Conclusion : chiffres commerciaux et obligation de confidentialité
Les chiffres commerciaux sont, durant la relation de travail, des secrets commerciaux protégés par le droit du travail, qui ne peuvent être divulgués à des tiers. Dès lors que ces chiffres commerciaux sont cependant connus du public ou accessibles (par exemple parce que l’employeur les a publiés lui-même), ils ne sont plus considérés comme secrets et ne relèvent alors plus de l’obligation de confidentialité.
Après la fin du contrat, les chiffres commerciaux de l’employeur restent soumis à une obligation de confidentialité restreinte. Tant que l’intérêt de l’employeur à garder ces chiffres confidentiels ne nuit pas à l’évolution professionnelle du salarié – ce qui est rarement le cas – le salarié demeure tenu à la confidentialité au-delà de la relation de travail.
FAQ sur les chiffres commerciaux
Question : Les chiffres commerciaux sont-ils toujours des secrets d’affaires ?
Réponse : Non. Uniquement s’ils ne sont pas accessibles au public et s’il existe un intérêt légitime à leur confidentialité.
Question : Un salarié peut-il parler de son propre salaire ?
Réponse : Oui. Selon le Tribunal fédéral, le salaire personnel ne constitue pas un secret commercial.

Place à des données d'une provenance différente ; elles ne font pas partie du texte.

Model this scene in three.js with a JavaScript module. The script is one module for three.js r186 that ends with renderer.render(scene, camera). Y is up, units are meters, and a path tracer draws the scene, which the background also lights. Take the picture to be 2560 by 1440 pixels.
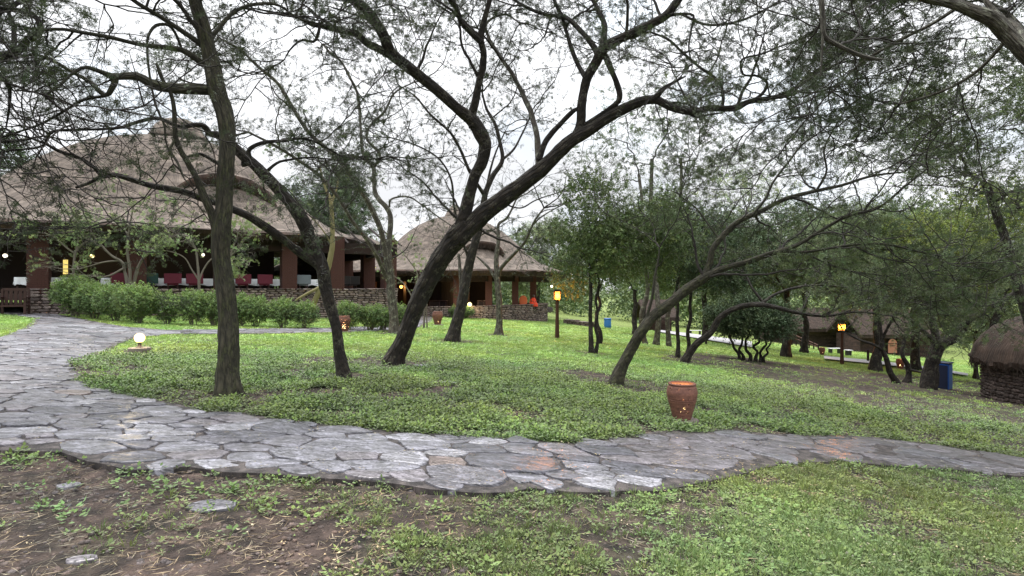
import * as THREE from 'three';
import { mergeGeometries } from 'three/addons/utils/BufferGeometryUtils.js';
import { MarchingCubes } from 'three/addons/objects/MarchingCubes.js';

// ------------------------------------------------------------------ camera, sky, sun, exposure
const EYE = 1.6, FOV = 54, F = 720 / Math.tan(FOV * Math.PI / 360);
const scene = new THREE.Scene();
const camera = new THREE.PerspectiveCamera(FOV, 16 / 9, 0.1, 1500);
camera.position.set(0, EYE, 0);
camera.lookAt(0, EYE, -10);
const renderer = new THREE.WebGLRenderer({ antialias: true });
renderer.toneMapping = THREE.LinearToneMapping;
renderer.toneMappingExposure = 2.0;
renderer.shadowMap.enabled = true;

// small seeded random + periodic noise
let seedState = 12345;
function seed(n) { seedState = (n * 2654435761) >>> 0; }
function R() { seedState = (seedState + 0x6D2B79F5) | 0; let t = Math.imul(seedState ^ (seedState >>> 15), 1 | seedState); t = (t + Math.imul(t ^ (t >>> 7), 61 | t)) ^ t; return ((t ^ (t >>> 14)) >>> 0) / 4294967296; }
const rr = (a, b) => a + (b - a) * R();
const clamp = (x, a = 0, b = 1) => Math.min(b, Math.max(a, x));
const smooth = (a, b, x) => { const t = clamp((x - a) / (b - a)); return t * t * (3 - 2 * t); };
const lerp = (a, b, t) => a + (b - a) * t;
function hash(i, j, s) { let h = Math.imul(i, 374761393) ^ Math.imul(j, 668265263) ^ Math.imul(s, 2147483647 ^ 0x5bd1e995); h = Math.imul(h ^ (h >>> 13), 1274126177); return ((h ^ (h >>> 16)) >>> 0) / 4294967296; }
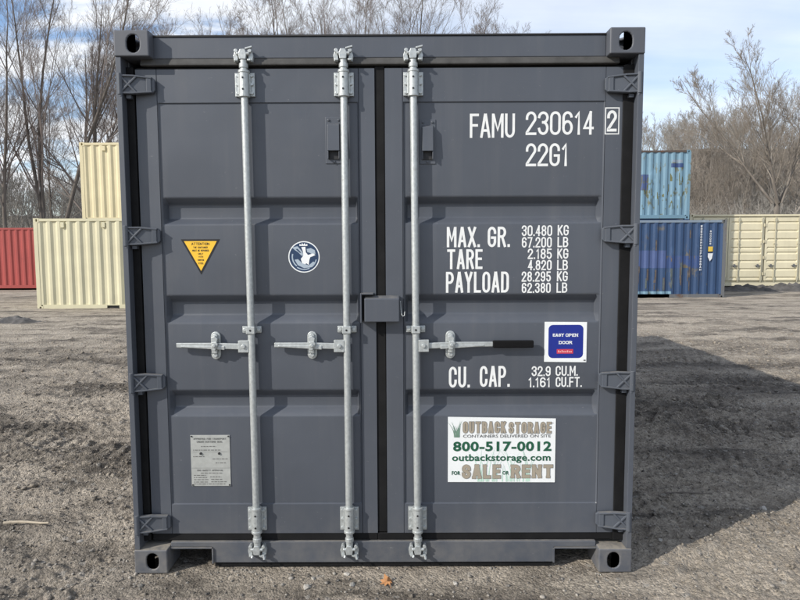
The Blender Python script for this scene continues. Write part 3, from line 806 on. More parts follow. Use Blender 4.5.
# round navy emblem with a crowned winged beast
cx, cz, er = -.3715, 1.549, .0755
mb = MB(); poly(mb, [(cx+er*math.cos(t), cz+er*math.sin(t)) for t in np.linspace(0, 2*math.pi, 49)[:-1]], y); em = mb.build('emblem_sticker', m_stick, root)
em['label'] = 'round navy emblem sticker with white winged beast'
mb = MB(); poly(mb, [(cx+.0705*math.cos(t), cz+.0705*math.sin(t)) for t in np.linspace(0, 2*math.pi, 49)[:-1]], y-.0004); mb.build('emblem_field', m_navy, em)
mb = MB()
def ep(pts, k, dy): poly(mb, [(cx+a*er, cz+b*er) for a, b in pts], y-.0008-dy, k)
ribbon(mb, [(cx+.056*math.cos(R(t)), cz+.056*math.sin(R(t))) for t in range(165, 232, 6)], .006, y-.0008, 1)
ribbon(mb, [(cx+.060*math.cos(R(t)), cz+.060*math.sin(R(t))) for t in range(236, 300, 6)], .005, y-.0008, 1)
ribbon(mb, [(cx+.060*math.cos(R(t)), cz+.060*math.sin(R(t))) for t in range(306, 352, 6)], .005, y-.0008, 1)
ep([(-.75, .60), (-.40, .68), (-.12, .35), (.02, .02), (-.18, .10), (-.36, .30), (-.55, .42)], 1, 0)         # raised left wing
ep([(.18, .50), (.45, .56), (.70, .42), (.74, .20), (.52, .16), (.38, .26), (.22, .30)], 1, .0001)            # right wing
ep([(-.16, .62), (.10, .64), (.12, .30), (.26, .12), (.58, .22), (.74, .12), (.56, .04), (.40, -.02), (.34, -.20), (.30, -.52), (.14, -.40), (.06, -.50), (-.06, -.56), (-.14, -.34), (-.20, -.12), (-.04, .08), (-.06, .36)], 0, .0002)   # body, head, foreleg
ep([(-.28, .70), (.24, .70), (.22, .84), (.12, .76), (.06, .88), (-.02, .78), (-.10, .88), (-.16, .76), (-.26, .84)], 0, .0002)   # crown
ep([(-.60, -.18), (-.38, -.14), (-.12, -.40), (.30, -.54), (.58, -.30), (.70, -.34), (.48, -.66), (.0, -.72), (-.40, -.52)], 1, .0003)  # coils below
ep([(-.52, .50), (-.40, .52), (-.16, .26), (-.26, .26)], 2, .0004)
mb.build('emblem', [m_stick, m_greyb, m_navy], em)

# data plate
mb = MB().prism([(-.947, .417), (-.753, .417), (-.753, .675), (-.947, .675)], PY-.003, PY-.0002)
dp = mb.build('data_plate', m_plate, root, bevel=0.0008); dp['label'] = 'dull metal data plate with small print'
mb = MB(); yp = PY-.0036
stroke_text(mb, 'APPROVED FOR TRANSPORT', -.932, -.770, .652, .661, yp, .0018)
stroke_text(mb, 'UNDER CUSTOMS SEAL', -.916, -.788, .637, .646, yp, .0018)
stroke_text(mb, 'CSC SAFETY APPROVAL', -.918, -.790, .493, .501, yp, .0017)
rng = random.Random(3)
def smallprint(x0, x1, z, h=.004):
    x = x0
    while x < x1:
        w = rng.uniform(.004, .018); rect(mb, x, min(x+w, x1), z, z+h, yp); x += w+.004
for x0, x1, z in ((-.895, -.820, .616), (-.935, -.800, .598), (-.935, -.880, .565), (-.84, -.765, .553), (-.825, -.775, .533), (-.90, -.79, .481), (-.935, -.875, .470), (-.935, -.870, .459),
                  (-.855, -.800, .462), (-.935, -.862, .448), (-.850, -.795, .449), (-.935, -.865, .436), (-.850, -.770, .437), (-.935, -.780, .426)):
    smallprint(x0, x1, z)
rect(mb, -.945, -.755, .5085, .5095, yp); rect(mb, -.935, -.765, .590, .591, yp)
mb.build('lettering', m_ink, dp)
for a in (-.897, -.806): MB().disc_y(a, .583, PY-.008, PY-.002, .006, 10).build('rivet', m_dark, dp)
for a in (-.941, -.759):
    for b in (.423, .669): MB().disc_y(a, b, PY-.006, PY-.002, .004, 8).build('rivet', m_dark, dp)

# advertising sign
mb = MB().prism([(.323, .434), (.852, .431), (.852, .752), (.323, .762)], PY-.0035, PY-.0003)
sg = mb.build('advertising_sign', m_stick, root); sg['label'] = 'white sale and rent sign with green phone number'
ys = PY-.0042
mb = MB(); rng = random.Random(5)
def grass(x, z, n, hmin, hmax, spread, mi, w=.006, dy=0.0):
    for i in range(n):
        bx_ = x+rng.uniform(-spread, spread); hh = rng.uniform(hmin, hmax); lean = rng.uniform(-.5, .5)*hh
        pts = [(bx_+lean*(t/5)**2, z+hh*t/5) for t in range(6)]
        b = len(mb.v); vs = []; 
        for t, (px, pz) in enumerate(pts):
            ww = w/2*(1-t/5.2); yy = ys-dy-.00001*i
            vs += [(px-ww, yy, pz), (px+ww, yy, pz)]
        mb.add(vs, [(2*t, 2*t+1, 2*t+3, 2*t+2) for t in range(5)], mi)
grass(.600, .436, 34, .05, .185, .13, 0, .006)
mb.build('grass_picture', m_mint, sg)
ys -= .0005
mb = MB(); grass(.366, .660, 13, .035, .085, .012, 0, .0055); mb.build('grass_logo', m_sage, sg)
mb = MB(); yy = ys-.0003
stroke_text(mb, 'OUTBACK', .397, .607, .682, .738, yy, .0092, 1, gap=.80, serif=.0025, grow=.0042)
stroke_text(mb, 'STORAGE', .622, .830, .680, .735, yy, .0092, 1, gap=.80, serif=.0025, grow=.0042)
stroke_text(mb, 'OUTBACK', .397, .607, .682, .738, yy-.0004, .0092, 0, gap=.80, serif=.0025)
stroke_text(mb, 'STORAGE', .622, .830, .680, .735, yy-.0004, .0092, 0, gap=.80, serif=.0025)
rect(mb, .833, .841, .730, .732, yy, 1)
stroke_text(mb, 'SALE', .393, .583, .452, .522, yy, .0155, 1, gap=.62, serif=.0095, grow=.0035)
stroke_text(mb, 'RENT', .635, .842, .454, .521, yy, .0155, 1, gap=.62, serif=.0095, grow=.0035)
stroke_text(mb, 'SALE', .393, .583, .452, .522, yy-.0004, .0155, 0, gap=.62, serif=.0095)
stroke_text(mb, 'RENT', .635, .842, .454, .521, yy-.0004, .0155, 0, gap=.62, serif=.0095)
font_text(mb, 'CONTAINERS DELIVERED ON SITE', .397, .828, .6585, .6735, yy, .006, 3)
font_text(mb, '800-517-0012', .348, .832, .589, .639, yy, .032, 2)
font_text(mb, 'outbackstorage.com', .343, .829, .530, .575, yy, .022, 2)
font_text(mb, 'FOR', .342, .384, .470, .490, yy, .03, 2)
font_text(mb, 'OR', .592, .624, .471, .490, yy, .03, 2)
mb.build('lettering', [m_tan, m_tand, m_green, m_ink], sg)

# blue instruction sticker
mb = MB().prism([(.791, 1.034), (.996, 1.031), (.996, 1.228), (.791, 1.230)], PY-.0022, PY-.0003)
st = mb.build('instruction_sticker', m_stick, root); st['label'] = 'blue and white door-opening instruction sticker'
def rrect(x0, x1, z0, z1, r):
    return arc(x1-r, z1-r, r, r, 0, 90, 6)+arc(x0+r, z1-r, r, r, 90, 180, 6)+arc(x0+r, z0+r, r, r, 180, 270, 6)+arc(x1-r, z0+r, r, r, 270, 360, 6)
mb = MB(); poly(mb, rrect(.810, .979, 1.052, 1.215, .022), PY-.0027); mb.build('blue_field', m_blue, st)
mb = MB(); yq = PY-.0034
stroke_text(mb, 'EASY', .831, .884, 1.158, 1.172, yq, .0032, 0, serif=.0035)
stroke_text(mb, 'OPEN', .893, .953, 1.157, 1.172, yq, .0032, 0, serif=.0035)
stroke_text(mb, 'DOOR', .861, .925, 1.121, 1.136, yq, .0032, 0, serif=.0035)
rect(mb, .851, .931, 1.074, 1.096, yq, 1)
x = .857
for i in range(8):
    hh = (.010, .007, .011, .007, .007, .010, .007, .007)[i]
    rect(mb, x, x+.0055, 1.080, 1.080+hh, yq-.0005, 2); x += .0088
rect(mb, .982, .992, 1.038, 1.044, yq, 3)
mb.build('lettering', [m_stick, m_red, m_pink, m_ink], st)

# ------------------------------------------------------------------ other containers
def coloured(name, col, rust=0.0, rustcol=(0.10, 0.085, 0.05), rough=0.5, zlo=None, bright=1.0, seed=0.0):
    m, p = newmat(name); pos, nor = worldpos(); c = objco()
    base = mixc(mapr(noise(mapping(c, loc=(seed, 0, 0)), 0.9, 6, 0.6), 0.3, 0.7), tuple(x*.88 for x in col), tuple(min(.9, x*1.06) for x in col))
    run = noise(mapping(c, loc=(seed, 0, 0), sc=(9, 9, .5)), 1.0, 6, .65)
    base = mixc(mapr(run, .5, .8, 0, .16), base, tuple(x*.5 for x in col))
    if rust:
        f = noise(mapping(c, loc=(seed, 3, 0), sc=(3.2, 3.2, 1.3)), 1.0, 9, .68, .5)
        base = mixc(mapr(f, .66-rust*.22, .70-rust*.18), base, rustcol)
        f2 = noise(mapping(c, loc=(seed+5, 3, 0), sc=(2.0, 2.0, .8)), 1.0, 8, .65)
        base = mixc(mapr(f2, .60, .68, 0, .55*min(1, rust*2)), base, tuple(min(.8, x*1.8+.03) for x in col))
    L(base, p.inputs['Base Color']); p.inputs['Roughness'].default_value = rough
    bump(noise(c, 1.5, 3), .2, .03, p)
    return m
m_cream = coloured('cream_container_paint', (0.60, 0.56, 0.385))
m_cream2 = coloured('warm_cream_container_paint', (0.62, 0.545, 0.35), seed=4)
m_cream3 = coloured('pale_cream_container_paint', (0.68, 0.62, 0.44), seed=9)
m_redc = coloured('red_container_paint', (0.33, 0.055, 0.048), rust=.10, rustcol=(.12, .05, .04), seed=2)
m_dblue = coloured('dark_blue_container_paint', (0.024, 0.058, 0.135), rust=.36, rustcol=(.090, .088, .082), seed=1)
m_lblue = coloured('light_blue_container_paint', (0.155, 0.270, 0.350), rust=.42, rustcol=(.13, .125, .06), seed=6)
m_bluegrey = coloured('weathered_frame_paint', (0.13, 0.135, 0.14), rust=.5, rustcol=(.12, .07, .045), seed=3)
m_toprail = coloured('faded_rail_paint', (0.20, 0.25, 0.31), rust=.3, rustcol=(.13, .08, .05), seed=8)
m_railrust = coloured('rusted_rail_paint', (0.085, 0.065, 0.055), rust=.5, rustcol=(.13, .06, .03), seed=14)
m_patch1 = coloured('royal_blue_repaint', (0.055, 0.088, 0.21), rust=.3, seed=11)
m_patch2 = coloured('mid_blue_repaint', (0.028, 0.060, 0.17), rust=.5, seed=12)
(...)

Question : Combien de temps l’obligation de confidentialité perdure-t-elle après la fin du contrat ?
Réponse : Tant qu’un intérêt légitime de l’employeur subsiste – mais c’est souvent limité.
Question : Quelles sanctions sont possibles en cas de violation de l’obligation ?
Réponse : Résiliation (ordinaire ou immédiate), demande de dommages-intérêts, clause pénale (si prévue), et sanctions pénales selon l’art. 162 CP.
Question : L’employeur peut-il renforcer contractuellement l’obligation de confidentialité ?
Réponse : Oui, par une clause de confidentialité ou des dispositions supplémentaires dans le contrat de travail.